Expo-goers walk by the Switzerland Pavilion at the Shanghai Expo in Shanghai,… (Associated Press )
Reporting from Shanghai — Shanghai likes to advertise its 2010 Expo as the largest single event in human history. This, at first, might sound abstract. But as soon as you find yourself standing outside the Expo gates at 9 a.m., having just escaped a tour-bus traffic jam and surrounded by a growing mass of people, you get the idea.
The wild outlines of the Expo pavilions are visible up ahead, but between you and them are chattering school groups, families and gangs of happy, gangly teenagers. Size them up — for the next 12 hours, these are your companions and competitors at Expo.
Welcome to Shanghai's coming-out party. Open to visitors until Oct. 31, the Expo is this city's version of the Olympics, its chance to announce its arrival as a truly international city.
Under the banner of "Better City, Better Life," Shanghai has spent the last few years preparing to put on a spectacular six-month-long show. And, despite the lack of Olympic sports and relatively little international attention, the city has managed to pull together an event of historic proportions.
It is the largest Expo on record, with 191 participating countries. Shanghai has corralled 72,000 volunteers to work at the park during the summer, with an additional 100,000 put to work around the city. And over the course of the festival, the Expo will play host to international acts from L.A.'s Ozomatli to the Pyongyang Small Bell Dancers. The promise of all this is attracting a sea of domestic tourists each day to see what the world looks like, or at least what the world looks like according to Expo.
Before you get to the fairgrounds, one of the attractions is the city itself. In the years leading up to the Expo, Shanghai experienced a building boom impressive even for China. Six new subway lines are in operation. A new airport terminal speeds your arrival, and new highways smooth the drive into the city. The city's historic Bund, a stretch of colonial buildings along Shanghai's Huangpu River, was refurbished to make way for a park and a grand walkway that offers impressive views of the Shanghai skyline.
These larger construction projects were complemented by a massive effort to beautify the city. Apartment buildings were given a fresh coat of paint, old walkways were redone with new bricks and cobblestones, and flowers were planted everywhere, from traffic islands to elevated expressways. All in all, estimates in China's state-run media put Expo's price tag at about $43 billion, including city infrastructure, beautification and construction of the two-square-mile Expo grounds. If these estimates are close, Shanghai is spending more than twice the amount that Beijing shelled out before the Olympics.
Because there are no sports to watch, visiting the Expo is more like going to a fair where the main attraction happens to be a series of odd, international museums. And unlike the Olympics, the Expo is catering primarily to a domestic audience. It's a chance for the world to introduce itself to China, rather than the other way around. For foreign tourists, the Expo offers a great opportunity to watch China watching us.

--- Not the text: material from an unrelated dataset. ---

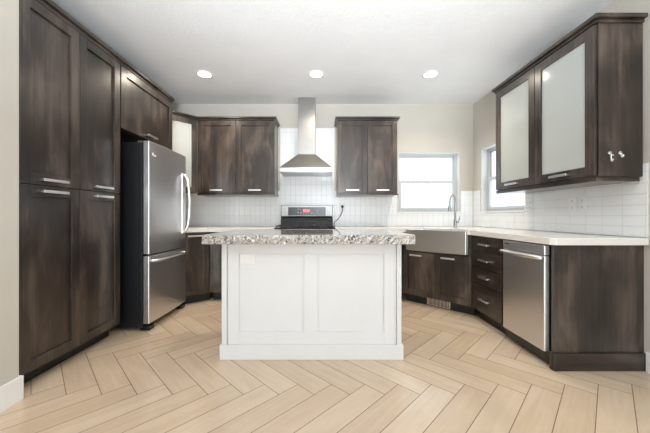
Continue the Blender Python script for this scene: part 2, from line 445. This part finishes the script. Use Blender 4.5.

Of course, foreign tourists are at a bit of a disadvantage. Although many have not heard about the World Expo until, well, right now, Chinese tourists have been preparing for months. Developing strategies for an Expo trip has become a national pastime. And with weekday crowds estimated at 200,000 to 300,000, this might be necessary.
The Expo grounds are spread across two banks of the Huangpu River, with ferry terminals offering transportation from one side to the other. Big-name architects, such as Thomas Heatherwick, who designed the British pavilion, and Italy's Giampaolo Imbrighi, designer of Moscow's "Rome" metro station, arrived with building designs that would please the eye and attract a crowd.
China's central red pavilion looms over a population of temporary structures, some with unlikely protuberances and elegant latticework, others that simply look like spaceships. The Spanish Pavilion is covered in rattan squares like fish scales. The British pavilion, with its layers of acrylic rods, looks like a futuristic sea urchin.
The first thing to remember when you arrive for the Expo is that, as international as this event is, you are still in China. The operating language is Chinese, although you'll find most of its student volunteers do speak some English. This also means there are huge crowds of Chinese tourists. And huge crowds of Chinese tourists means you will have to stand in line.